After the 1960s, the form and content of the work of art and its relationship to man and nature were challenged. In fact, the most important feature of the art of this century was its experimental aspect, which originated from a strong and growing desire for innovation and a great fascination with new phenomena. Contrary to the expectations and habits of the audience, the artist seeks to create works that surprise and immerse the viewer, and this is where the creation of the work is completed with the participation of the viewer's mind. In the meantime, there are artists who have seen the ability of the human body and its postures more than any other tool to communicate with the audience of appropriate works of art. Non-functional clothing design is emerging as one of the effective ways of artistic expression in this period. The artist manifests his desired concepts by combining clothes with the characteristics of visual arts, human states and traits, body movements and sometimes acting abilities. The main purpose of these clothes is not to cover the body, but to show traits, feelings and thoughts.
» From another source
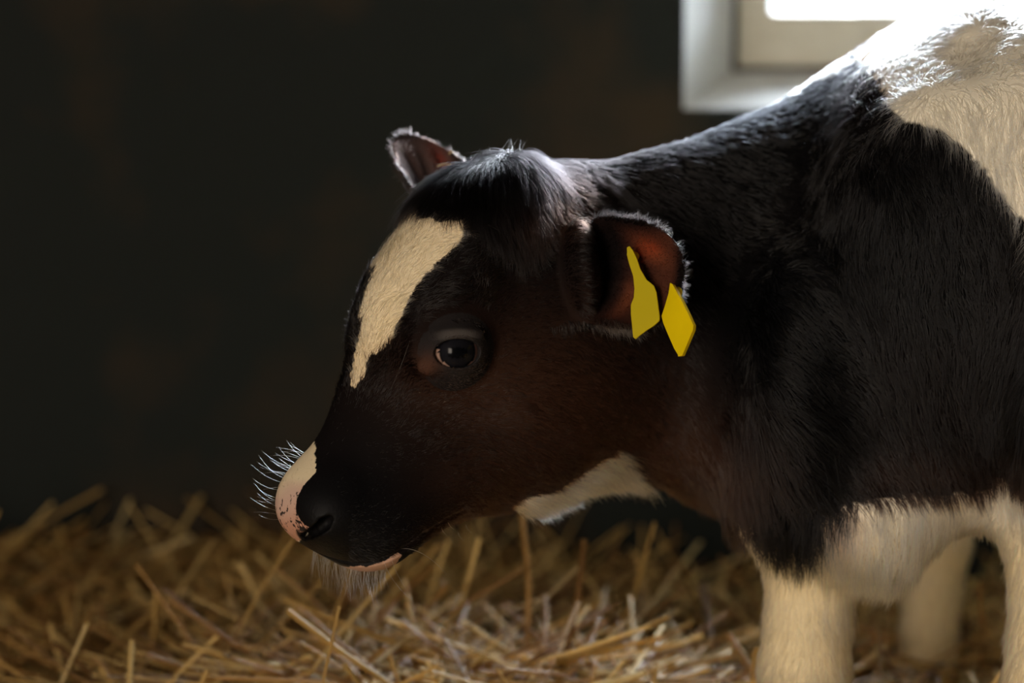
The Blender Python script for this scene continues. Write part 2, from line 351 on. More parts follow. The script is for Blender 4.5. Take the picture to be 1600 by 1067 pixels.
def polygonise(h=.003, cs=.024):
    lo = np.array([-.24, 1.40, .0]); hi = np.array([1.0, 2.72, 1.02]); n = int(round(cs/h)); nc = np.ceil((hi-lo)/cs).astype(int)
    ax = [lo[i]+cs*(np.arange(nc[i]+1)) for i in range(3)]
    g = np.stack(np.meshgrid(*ax, indexing='ij'), -1).reshape(-1, 3); dc = sdf(g, .12).reshape(nc+1)
    m = np.abs(dc) < .042
    cell = np.zeros(nc, bool)
    for i in (0, 1):
        for j in (0, 1):
            for k in (0, 1): cell |= m[i:nc[0]+i, j:nc[1]+j, k:nc[2]+k]
    N = nc*n
    V = np.where(np.repeat(np.repeat(np.repeat(dc[:-1, :-1, :-1], n, 0), n, 1), n, 2) < 0, -1., 1.).astype(np.float32)
    ci = np.argwhere(cell); off = np.stack(np.meshgrid(*[np.arange(n)]*3, indexing='ij'), -1).reshape(-1, 3)
    B = 400
    for a in range(0, len(ci), B):
        idx = (ci[a:a+B, None]*n+off[None]).reshape(-1, 3); v = sdf(lo+idx*h, .096)
        V[idx[:, 0], idx[:, 1], idx[:, 2]] = v
    S = V < 0; s = [S[i:N[0]-1+i, j:N[1]-1+j, k:N[2]-1+k] for i in (0, 1) for j in (0, 1) for k in (0, 1)]
    cnt = sum(x.astype(np.int8) for x in s); act = (cnt > 0) & (cnt < 8)
    ai = np.argwhere(act); vid = np.full(act.shape, -1, np.int32); vid[act] = np.arange(len(ai))
    cor = np.array([(i, j, k) for i in (0, 1) for j in (0, 1) for k in (0, 1)])
    vals = np.stack([V[ai[:, 0]+c[0], ai[:, 1]+c[1], ai[:, 2]+c[2]] for c in cor], 1)
    acc = np.zeros((len(ai), 3)); num = np.zeros(len(ai))
    for i in range(8):
        for j in range(i+1, 8):
            if np.abs(cor[i]-cor[j]).sum() != 1: continue
            a, b = vals[:, i], vals[:, j]; x = (a < 0) != (b < 0); t = np.where(x, a/np.where(x, a-b, 1), 0)
            acc += np.where(x[:, None], cor[i]+t[:, None]*(cor[j]-cor[i]), 0); num += x
    vert = lo+(ai+acc/num[:, None])*h
    quads = []
    for axn in range(3):
        d = np.zeros(3, int); d[axn] = 1; u, w = (axn+1) % 3, (axn+2) % 3
        A = S[:-1, :-1, :-1]; Bm = S[d[0]:N[0]-1+d[0], d[1]:N[1]-1+d[1], d[2]:N[2]-1+d[2]]
        e = np.argwhere(A != Bm); e = e[(e[:, u] > 0) & (e[:, w] > 0)]
        eu = np.zeros(3, int); eu[u] = 1; ew = np.zeros(3, int); ew[w] = 1
        q = [vid[tuple((e-x).T)] for x in (0*eu, eu, eu+ew, ew)]
        q = np.stack(q, 1); ins = A[tuple(e.T)]; q[~ins] = q[~ins][:, ::-1]; quads.append(q)
    q = np.concatenate(quads); q = q[(q >= 0).all(1)]
    return vert, q
import time as _t; t0 = _t.time()
V, Q = polygonise()
def relax(V, it):
    for _ in range(it):
        d = sdf(V); g = grad(V); n2 = np.maximum((g*g).sum(1), .15); st = (d/n2)[:, None]*g
        l = np.linalg.norm(st, axis=1, keepdims=True); V = V-st*np.minimum(1, .002/np.maximum(l, 1e-9))
    return V
V = relax(V, 1)
me = np_mesh('calf', V, Q)
# refine face: cheek and ear once, eye / nostril / mouth once more
bm = bmesh.new(); bm.from_mesh(me)
comps = [(HO-.02*HU, .21, 1), (eC, .036, 1), (H(.14, -.03, -.02), .055, 1), (eC, .030, 1)]
for c, R, _n in comps:
    c = Vector(c); ed = [e for e in bm.edges if (e.verts[0].co-c).length < R and (e.verts[1].co-c).length < R]
    bmesh.ops.subdivide_edges(bm, edges=ed, cuts=1, use_grid_fill=True)
bm.to_mesh(me); bm.free()
co = np.empty(len(me.vertices)*3, np.float32); me.vertices.foreach_get('co', co); co = relax(co.reshape(-1, 3).astype(float), 2)
me.vertices.foreach_set('co', co.astype(np.float32).ravel()); me.update()
print('calf verts', len(co), 'time', round(_t.time()-t0, 1))

# ---- coat pattern
def inpoly(x, y, poly):
    poly = np.asarray(poly, float); r = np.zeros(len(x), bool); x1, y1 = poly[-1]
    for x2, y2 in poly:
        if y1 != y2:
            c = ((y1 > y) != (y2 > y)) & (x < (x2-x1)*(y-y1)/(y2-y1)+x1); r ^= c
        x1, y1 = x2, y2
    return r
BLAZE = [(560,383),(585,300),(640,300),(652,322),(662,336),(690,346),(722,338),(728,350),(716,376),(692,402),(662,432),(640,472),(618,512),(597,547),(575,577),(552,606),(545,590),(554,550),(562,500),(569,450),(578,410),(586,388)]
NOSEW = [(492,690),(495,712),(489,737),(480,752),(473,764),(465,778),(463,800),(470,815),(482,824),(474,842),(440,850),(415,800),(425,760),(450,735),(475,700)]
THROAT = [(790,815),(800,795),(815,781),(850,769),(880,766),(905,746),(930,729),(950,713),(966,702),(972,732),(985,748),(1012,756),(1030,768),(1010,785),(960,785),(900,815),(850,840),(790,840)]
UNDER = [(1150,812),(1180,822),(1200,850),(1230,866),(1262,870),(1280,848),(1283,815),(1300,801),(1340,788),(1400,779),(1460,776),(1500,773),(1545,766),(1562,756),(1580,753),(1597,766),(1620,775),(1690,760),(1740,690),(2400,600),(2400,4000),(1000,4000),(1000,812)]
BACKW = [(1225,158),(1262,134),(1300,118),(1340,100),(1356,110),(1368,130),(1385,163),(1420,192),(1460,200),(1500,224),(1530,256),(1560,300),(1585,332),(1606,360),(1660,480),(1720,640),(1760,800),(2600,900),(2600,-900),(1300,-900),(1372,30),(1366,74),(1336,92),(1296,106),(1240,142)]
def coat(p, jit=1.0):
    x, y, D = proj(p); n = len(p)
    j = vnoise(p, 90)*5*jit+vnoise(p, 300)*3*jit; j2 = vnoise(p+5, 90)*5*jit+vnoise(p+5, 300)*3*jit
    bz_ = ((x < 760) & (y < 640))*jit; jx, jy = x+j+bz_*vnoise(p, 60)*7, y+j2+bz_*vnoise(p+9, 60)*7
    q = p-HO; s, t, w = q@HF, q@HU, q@HR
    ishead = (np.linalg.norm(q+.02*HU, axis=1) < .24) & (s > -.16)
    k = sst(vnoise(p, 9)+0, -.6, .9)*.25
    # black to reddish brown ground colour
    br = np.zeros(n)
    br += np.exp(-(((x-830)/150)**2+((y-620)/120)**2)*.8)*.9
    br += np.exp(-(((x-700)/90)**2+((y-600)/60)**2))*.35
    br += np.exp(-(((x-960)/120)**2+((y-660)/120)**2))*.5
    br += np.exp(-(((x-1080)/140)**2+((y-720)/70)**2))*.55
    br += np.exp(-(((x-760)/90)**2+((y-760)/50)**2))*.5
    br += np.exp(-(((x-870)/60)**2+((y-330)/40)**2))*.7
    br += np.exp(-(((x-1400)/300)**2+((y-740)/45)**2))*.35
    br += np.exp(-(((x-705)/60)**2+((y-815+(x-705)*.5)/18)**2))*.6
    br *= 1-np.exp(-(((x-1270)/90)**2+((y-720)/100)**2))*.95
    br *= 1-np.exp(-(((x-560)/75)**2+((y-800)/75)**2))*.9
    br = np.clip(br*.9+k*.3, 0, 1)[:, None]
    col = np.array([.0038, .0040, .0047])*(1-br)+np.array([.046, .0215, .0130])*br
    white = np.zeros(n, bool)
    white |= inpoly(jx, jy, BLAZE) & ishead & (t > -.03)
    white |= inpoly(jx, jy, NOSEW) & ishead
    white |= inpoly(jx, jy, THROAT)
    bodyish = x > 1120
    white |= inpoly(jx, jy+np.abs(vnoise(p, 160))*8, UNDER) & bodyish
    white |= inpoly(jx, jy, BACKW) & bodyish & ((D > 1.75) | (y < 700))
    far = (D > 2.15) & bodyish; white |= far & (p[:, 2] < .48)
    patch = (x > 1200) & (vnoise(p, 4.5) > .25) & (p[:, 2] > .5) & ((p-mid)@LT < -.07) & ((p-mid)@BK > .12); white &= ~patch
    wc = np.array([.90, .84, .69])*np.ones((n, 1)); dirt = sst(vnoise(p, 14), -.2, .8)[:, None]*.35
    wc = wc*(1-dirt)+np.array([.76, .58, .37])*dirt
    bl = (white & ishead)[:, None]; wc = np.where(bl, wc*np.array([.98, .88, .72]), wc)
    lg = (sst(y, 780, 880)*bodyish)[:, None]; wc = wc*(1-lg)+wc*np.array([1, .90, .70])*lg
    pn = (np.exp(-((x-1312)/34)**2-((y-835)/50)**2)*bodyish*(D < 2))[:, None]*.75; wc = wc*(1-pn)+np.array([.74, .50, .36])*pn
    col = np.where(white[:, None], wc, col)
    return col, white, s, t, w, ishead, x, y, D
col, white, hs, ht_, hw_, ish, cx, cy, cD = coat(co)
def band(f, a, b): return sst(f, a, b)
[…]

Among the few costume designers working in this field of meaning, special attention can be paid to Rei Kawakubo's creations. A postmodern artist who blurs all the boundaries. As much as she used architecture and conceptual art to create her works, she has also benefited from the effects of the "Body Without Organs". Alexander McQueen once said of her work:" When you look at her collections, at first it seems strange and unusual, not only for the public but also for the professionals. But, when you see someone challenging themselves like this and presenting new things every season, then you realize that it is the presence of such people that keeps the fashion world alive and does not allow it to lose its freshness and newness ". Leading European designers Victor and Rolf have also spoken about her:" We were 12 and 13 years old when we first met Cam Garsons in the 1980s, and this brand had a profound effect on us. The creativity that Kawakubo presents in her work was something that attracted us to fashion and we owe her a lot".
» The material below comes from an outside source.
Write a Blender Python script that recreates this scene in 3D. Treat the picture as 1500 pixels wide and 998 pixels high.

Jill Deleuze, who invites man to creativity in all fields and forbids any representation in return, believes: “The realization of art is not presented and received by the state of the perceiving subject, rather, art must present a set of emotions or the pure existence of emotions”. From Deleuze's point of view, the body is trapped under the body. Unstable organs are trapped under the organization of fixed organs. Postmodern works of art in the contemporary world have true characteristics and meanings. Moreover, theoretical studies and the use of the perspective of modern philosophers can answer many ambiguities and hypotheses related to these works and why they were created. Among them, paying attention to the views of the French post-structuralist philosopher Gilles Deleuze as one of the prominent postmodern philosophers can lead to a correct interpretation and judgment of the works of these artists.
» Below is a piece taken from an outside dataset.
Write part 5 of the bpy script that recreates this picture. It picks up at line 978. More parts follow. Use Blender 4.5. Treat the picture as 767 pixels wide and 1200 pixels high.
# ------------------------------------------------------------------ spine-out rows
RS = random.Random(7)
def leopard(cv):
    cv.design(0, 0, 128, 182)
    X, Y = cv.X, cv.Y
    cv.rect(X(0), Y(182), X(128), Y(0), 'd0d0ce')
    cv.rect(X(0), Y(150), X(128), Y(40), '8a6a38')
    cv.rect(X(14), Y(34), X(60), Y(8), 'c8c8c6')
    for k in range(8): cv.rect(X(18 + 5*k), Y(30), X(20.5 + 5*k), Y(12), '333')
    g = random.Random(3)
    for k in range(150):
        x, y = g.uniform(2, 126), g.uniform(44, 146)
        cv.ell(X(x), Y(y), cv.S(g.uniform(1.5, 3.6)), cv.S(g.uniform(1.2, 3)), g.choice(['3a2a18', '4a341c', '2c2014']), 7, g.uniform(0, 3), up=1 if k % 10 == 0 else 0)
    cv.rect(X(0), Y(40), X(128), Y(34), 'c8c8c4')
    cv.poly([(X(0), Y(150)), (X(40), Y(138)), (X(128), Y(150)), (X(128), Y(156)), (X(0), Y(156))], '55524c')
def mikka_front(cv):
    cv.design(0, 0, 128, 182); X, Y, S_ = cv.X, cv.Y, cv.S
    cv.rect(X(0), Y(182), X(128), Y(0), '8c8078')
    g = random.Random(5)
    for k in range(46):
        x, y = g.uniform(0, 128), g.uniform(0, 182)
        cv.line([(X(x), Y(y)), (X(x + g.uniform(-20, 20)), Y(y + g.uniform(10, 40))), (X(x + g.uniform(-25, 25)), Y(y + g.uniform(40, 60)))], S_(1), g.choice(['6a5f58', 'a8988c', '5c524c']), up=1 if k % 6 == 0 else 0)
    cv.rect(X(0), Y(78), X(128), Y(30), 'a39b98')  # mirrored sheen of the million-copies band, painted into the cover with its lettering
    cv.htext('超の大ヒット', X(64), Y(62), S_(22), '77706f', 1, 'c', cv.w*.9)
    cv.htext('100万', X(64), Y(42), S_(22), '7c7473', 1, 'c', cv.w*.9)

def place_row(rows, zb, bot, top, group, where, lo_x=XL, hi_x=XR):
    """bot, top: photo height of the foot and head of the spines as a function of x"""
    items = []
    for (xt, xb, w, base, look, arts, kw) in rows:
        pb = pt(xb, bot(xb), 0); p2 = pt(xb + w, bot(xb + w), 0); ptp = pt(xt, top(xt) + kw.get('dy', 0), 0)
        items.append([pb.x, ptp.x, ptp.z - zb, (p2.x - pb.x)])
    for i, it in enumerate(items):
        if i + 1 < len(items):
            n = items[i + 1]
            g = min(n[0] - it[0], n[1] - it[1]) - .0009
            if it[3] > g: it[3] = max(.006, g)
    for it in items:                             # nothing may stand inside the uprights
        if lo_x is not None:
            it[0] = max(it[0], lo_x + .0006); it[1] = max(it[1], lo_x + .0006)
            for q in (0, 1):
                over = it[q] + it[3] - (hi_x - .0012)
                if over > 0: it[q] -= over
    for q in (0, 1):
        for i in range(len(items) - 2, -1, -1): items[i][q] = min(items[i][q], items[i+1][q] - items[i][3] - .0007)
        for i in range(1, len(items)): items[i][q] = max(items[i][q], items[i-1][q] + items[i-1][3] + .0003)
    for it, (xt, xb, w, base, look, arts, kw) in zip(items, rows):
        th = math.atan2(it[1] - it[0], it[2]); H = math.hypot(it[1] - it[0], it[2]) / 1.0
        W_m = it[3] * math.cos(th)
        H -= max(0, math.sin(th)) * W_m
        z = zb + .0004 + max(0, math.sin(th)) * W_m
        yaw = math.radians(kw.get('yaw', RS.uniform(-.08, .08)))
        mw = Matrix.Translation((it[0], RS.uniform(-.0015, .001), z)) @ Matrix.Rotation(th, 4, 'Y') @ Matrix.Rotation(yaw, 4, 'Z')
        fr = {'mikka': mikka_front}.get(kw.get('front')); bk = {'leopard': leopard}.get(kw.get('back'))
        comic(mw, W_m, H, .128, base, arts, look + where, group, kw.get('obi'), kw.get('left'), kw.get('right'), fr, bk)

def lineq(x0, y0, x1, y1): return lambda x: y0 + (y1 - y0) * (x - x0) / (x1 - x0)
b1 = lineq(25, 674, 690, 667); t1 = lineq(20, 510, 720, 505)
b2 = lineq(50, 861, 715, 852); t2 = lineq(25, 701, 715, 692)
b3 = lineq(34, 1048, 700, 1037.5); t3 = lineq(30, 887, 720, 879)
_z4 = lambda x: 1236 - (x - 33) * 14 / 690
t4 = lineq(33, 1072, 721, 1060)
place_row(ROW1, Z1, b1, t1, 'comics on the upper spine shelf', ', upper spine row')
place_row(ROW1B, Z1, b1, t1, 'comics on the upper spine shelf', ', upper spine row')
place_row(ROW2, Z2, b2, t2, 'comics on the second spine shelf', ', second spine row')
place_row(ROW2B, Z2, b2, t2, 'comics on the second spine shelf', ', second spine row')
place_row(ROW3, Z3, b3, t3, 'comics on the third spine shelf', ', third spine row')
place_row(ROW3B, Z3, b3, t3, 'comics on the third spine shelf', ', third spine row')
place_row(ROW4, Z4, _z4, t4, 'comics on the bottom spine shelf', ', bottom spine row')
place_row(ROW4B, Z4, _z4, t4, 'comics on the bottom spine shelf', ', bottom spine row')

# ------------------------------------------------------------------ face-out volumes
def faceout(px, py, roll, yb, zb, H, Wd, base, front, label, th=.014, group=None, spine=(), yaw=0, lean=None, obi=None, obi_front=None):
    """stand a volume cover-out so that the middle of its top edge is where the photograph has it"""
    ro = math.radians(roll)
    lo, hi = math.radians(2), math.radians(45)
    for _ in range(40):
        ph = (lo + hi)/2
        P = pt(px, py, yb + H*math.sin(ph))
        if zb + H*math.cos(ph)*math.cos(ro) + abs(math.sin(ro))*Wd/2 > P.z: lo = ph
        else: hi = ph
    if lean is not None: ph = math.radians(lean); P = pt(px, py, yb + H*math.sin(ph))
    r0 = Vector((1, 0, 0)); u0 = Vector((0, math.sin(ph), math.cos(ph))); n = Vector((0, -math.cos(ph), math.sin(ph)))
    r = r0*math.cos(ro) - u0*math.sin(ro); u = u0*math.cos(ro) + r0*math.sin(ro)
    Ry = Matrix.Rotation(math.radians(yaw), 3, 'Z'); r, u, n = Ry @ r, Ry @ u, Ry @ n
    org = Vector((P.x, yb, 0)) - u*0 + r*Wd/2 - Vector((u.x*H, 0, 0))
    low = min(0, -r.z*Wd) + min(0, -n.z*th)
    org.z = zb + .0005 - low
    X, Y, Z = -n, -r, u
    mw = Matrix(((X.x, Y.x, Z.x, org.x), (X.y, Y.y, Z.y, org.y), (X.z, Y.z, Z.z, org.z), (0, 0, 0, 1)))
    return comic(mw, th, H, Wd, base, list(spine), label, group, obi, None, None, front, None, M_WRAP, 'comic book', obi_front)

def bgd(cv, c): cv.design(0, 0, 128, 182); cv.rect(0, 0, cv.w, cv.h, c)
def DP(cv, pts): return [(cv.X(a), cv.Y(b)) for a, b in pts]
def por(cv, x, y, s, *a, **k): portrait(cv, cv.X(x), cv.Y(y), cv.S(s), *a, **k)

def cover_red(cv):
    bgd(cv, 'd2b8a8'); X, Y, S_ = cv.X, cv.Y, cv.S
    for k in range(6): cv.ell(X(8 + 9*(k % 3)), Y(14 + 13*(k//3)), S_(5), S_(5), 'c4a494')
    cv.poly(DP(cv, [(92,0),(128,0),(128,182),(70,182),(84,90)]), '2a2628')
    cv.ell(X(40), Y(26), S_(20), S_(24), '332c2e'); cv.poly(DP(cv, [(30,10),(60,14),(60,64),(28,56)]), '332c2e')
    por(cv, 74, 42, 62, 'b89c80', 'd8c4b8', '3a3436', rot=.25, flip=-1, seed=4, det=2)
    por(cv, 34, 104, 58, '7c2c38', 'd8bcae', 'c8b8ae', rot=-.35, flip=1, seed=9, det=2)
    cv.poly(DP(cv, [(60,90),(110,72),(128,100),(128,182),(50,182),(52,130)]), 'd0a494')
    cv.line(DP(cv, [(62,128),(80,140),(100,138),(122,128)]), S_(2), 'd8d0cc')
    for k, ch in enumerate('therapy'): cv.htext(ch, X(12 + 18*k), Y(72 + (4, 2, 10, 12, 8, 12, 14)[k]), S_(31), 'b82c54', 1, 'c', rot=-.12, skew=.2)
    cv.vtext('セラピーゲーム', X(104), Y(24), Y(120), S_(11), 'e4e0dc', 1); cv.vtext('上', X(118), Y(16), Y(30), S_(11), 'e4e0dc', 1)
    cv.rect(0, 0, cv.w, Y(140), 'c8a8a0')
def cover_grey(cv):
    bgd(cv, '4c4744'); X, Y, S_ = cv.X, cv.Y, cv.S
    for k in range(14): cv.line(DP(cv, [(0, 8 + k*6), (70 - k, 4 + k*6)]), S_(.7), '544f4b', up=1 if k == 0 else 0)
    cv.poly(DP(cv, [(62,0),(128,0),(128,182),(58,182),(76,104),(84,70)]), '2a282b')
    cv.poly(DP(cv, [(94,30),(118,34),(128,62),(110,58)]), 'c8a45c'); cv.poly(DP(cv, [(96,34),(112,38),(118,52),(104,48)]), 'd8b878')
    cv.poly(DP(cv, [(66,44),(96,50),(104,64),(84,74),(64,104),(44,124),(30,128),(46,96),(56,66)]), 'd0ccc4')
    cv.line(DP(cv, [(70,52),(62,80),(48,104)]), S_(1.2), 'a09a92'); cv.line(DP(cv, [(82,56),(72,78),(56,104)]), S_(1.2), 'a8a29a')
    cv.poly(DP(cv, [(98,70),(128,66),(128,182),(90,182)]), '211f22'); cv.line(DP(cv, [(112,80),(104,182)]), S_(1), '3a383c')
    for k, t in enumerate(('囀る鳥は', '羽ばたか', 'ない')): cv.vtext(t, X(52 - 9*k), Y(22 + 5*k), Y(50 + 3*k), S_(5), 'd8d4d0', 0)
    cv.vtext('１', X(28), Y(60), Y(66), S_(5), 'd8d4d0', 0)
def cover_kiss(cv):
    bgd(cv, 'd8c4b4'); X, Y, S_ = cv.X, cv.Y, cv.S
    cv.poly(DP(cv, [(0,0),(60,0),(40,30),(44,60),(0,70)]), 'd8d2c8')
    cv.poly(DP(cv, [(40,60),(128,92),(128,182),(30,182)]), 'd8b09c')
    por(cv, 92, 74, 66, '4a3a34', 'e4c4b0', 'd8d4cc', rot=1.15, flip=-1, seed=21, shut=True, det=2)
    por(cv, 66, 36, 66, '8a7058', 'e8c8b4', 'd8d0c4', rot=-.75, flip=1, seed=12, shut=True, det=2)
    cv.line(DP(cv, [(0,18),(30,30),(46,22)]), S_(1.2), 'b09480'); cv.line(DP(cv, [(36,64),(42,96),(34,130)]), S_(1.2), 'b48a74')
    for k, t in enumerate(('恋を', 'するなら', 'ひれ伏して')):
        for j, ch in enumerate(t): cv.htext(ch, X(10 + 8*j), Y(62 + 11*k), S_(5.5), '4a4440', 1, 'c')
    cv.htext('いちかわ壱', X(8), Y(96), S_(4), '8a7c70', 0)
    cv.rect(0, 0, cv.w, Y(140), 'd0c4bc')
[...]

The present study emphasizes Deleuze's views to examine some of the creations of Rei Kawakubo, the well-known postmodern costume designer concentrating on the concept of the "Body without Organs" and using a descriptive method to describe the characteristics of clothing. (It must be mentioned that the method of data collection is done using documentary and library studies and clothing images are optionally selected). Regarding the background of this research, it should be noted that although some studies have been conducted in the field of studying Kawakobo’s designs based on Deleuze's idea, they are not completely independent and focused on this concept. In general, the findings of these studies include these topics. The first part tries to rely on Deleuze's views, in particular, the concept of the "Body Without Organs", which is the intersection of libido forces on the one hand and external and social forces on the other and the interaction of these forces that create the shape of the body and its specific qualities and its use in a different context such as clothing design. It has realized the existential philosophy of art, which is the transmission of the feeling of the object as it is felt, not as it is known, and has increased the ability to understand the complexities and difficulties that enhance our perception.
Among the pioneering designers, Rei Kawakubo has been selected since in her collections one can clearly see the obvious desire of deviation from meaning, harsh and contradictory details, deconstruction, and the creation of a new language of expression. Furthermore, a few of her designs in accordance with Deleuze's philosophical reading from the author's point of view are examined. She tries to present a concept of a human being or a human body that is asexual, a body without organs and gender, without an inner, internal structure, there is no fundamental underlying coherence or concept that is not in conflict with the organs but in the organization of the organs, and it is the ratio of forces that creates the body that is not dead. In all her works, the clothes somehow meet our state between potential and reality and evoke a state of vitality and dynamism in the mind of the spectator. In her designs, we can understand the concept of a body with an indeterminate organ that is constantly in the process of being influenced by forces, the pressure of the surrounding space and their constant experience.